If you can’t make it, leave comments on the petition, and we'll try to include as many of them as possible in our testimony.

Monday, December 3, 2007

Sign our petition against the new school grades and for smaller classes today!


Class Size Matters has a new online petition, asking that the school grading system be terminated, and all the hundreds of millions of dollars being spent on the DOE’s ill-conceived overemphasis on standardized testing and test scores be redirected towards reducing class size and expanding the capital plan.

Our online petition is posted here. Please go sign it now! We’d like as many signatures as possible by the City Council hearings on the new school grades, scheduled for Dec. 10.

(If you’d like more info on why the grading system is unfair, arbitrary and will hurt rather than help our schools, check out my Daily news oped, Why Parents and teachers should reject the new school grading system, posted here (as a word doc) or on the News website here. Also: Ten reasons to distrust the new accountability system and "Negative learning" and statistical malpractice at the Panel on Educational Policy for more.)

North Carolina, a state that over ten years ago pioneered the move towards more testing, is about to reverse course. See N. Carolina begins to turn away from testing.

“We're testing more but we're not seeing the results," said Sam Houston, the commission's chairman. "We're not seeing graduation rates increasing. We're not seeing remediation rates decreasing. Somewhere along the way testing isn't aligning with excellence."
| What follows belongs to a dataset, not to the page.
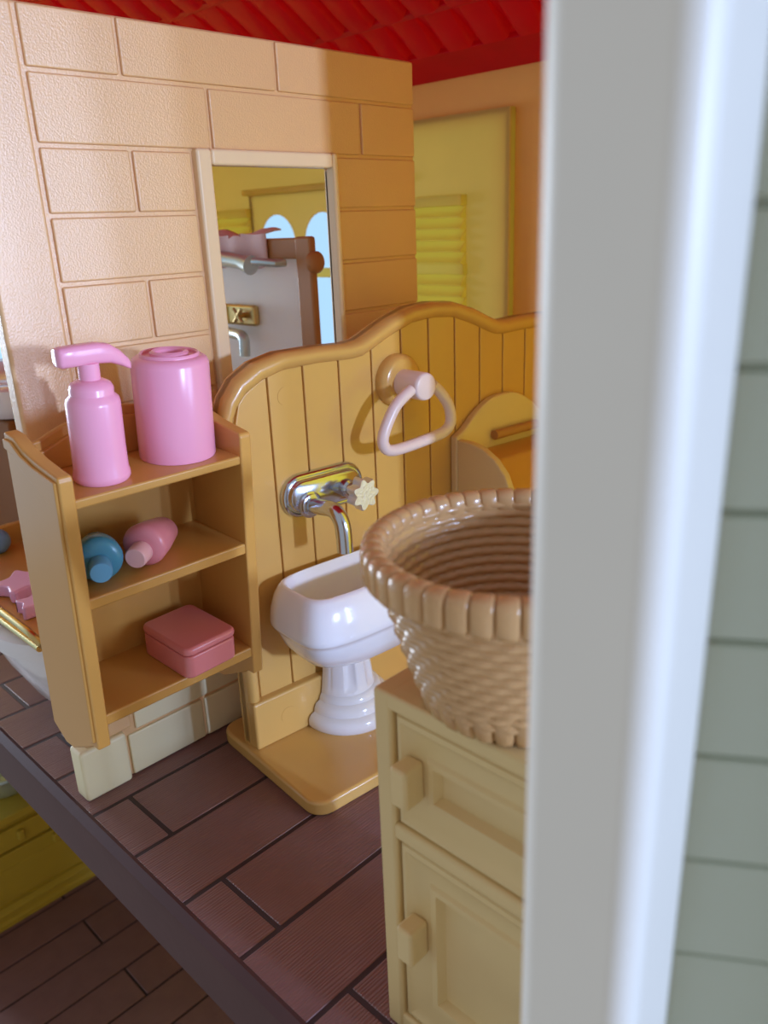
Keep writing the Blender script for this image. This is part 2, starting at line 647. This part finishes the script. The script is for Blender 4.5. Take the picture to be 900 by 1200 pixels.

Here in NYC, rather than be satisfied with all the existing state tests, and the new interim assessments now being given five to six times each year, the administration want to start adding new standardized tests in science and perhaps other subjects next year, as well as yet additional tests for grades K-2.

Rather than go down that same road that North Carolina is now rejecting, Tweed needs to be woken up from its delusion that more testing means more learning, as quickly as possible, before things get even worse.

Please sign our petition today! The full text is below.

We are vehemently opposed to the new DOE school grading system. These grades are unfair, simplistic and arbitrary, are based on statistically unreliable measures, and will hurt rather than help our schools.

By awarding each school a grade from A to F, the progress report trivializes the complexity of teaching, and will drive schools towards even more test prep and less learning, as well as further deprive our children of art, music, and physical education.

We demand that the energy, focus, personnel and millions of dollars that have been spent on devising this system, as well as the entire data collection system known as ARIS, interim assessments, financial incentives for high test scores, and “data inquiry teams” in the name of “differentiated instruction” be instead invested in reducing class size and expanding the capital plan, so that all NYC children can be provided with smaller classes and an equitable and adequate chance to learn.

Thursday, April 12, 2007

Send a Message to The Mayor and Chancellor!

Let the Mayor and Chancellor know how you feel. Tell them to stop the constant restructuring. Add your signature and comments to the Class Size Matters / Put the Public Back in Public Education Coalition petition. Here are the key points:
Enough is enough! Listen to parents. These are our demands:

• Provide smaller classes and a better capital plan to eliminate overcrowding.

• Restore arts funding and reduce testing.

• Include real input from parents and other stakeholders at the school level and system-wide before important decisions are made.

• Invest more resources in our children and the classroom, and waste less on expensive bureaucrats, consultants and no-bid contracts at Tweed.

• Stop the privatization and outsourcing of critical education services.

• Finally, no budget cuts to any school. Every one of our public schools is under-funded. With more than $1 billion in additional education spending and record city surpluses, there is no reason for any school to have its funding cut next year.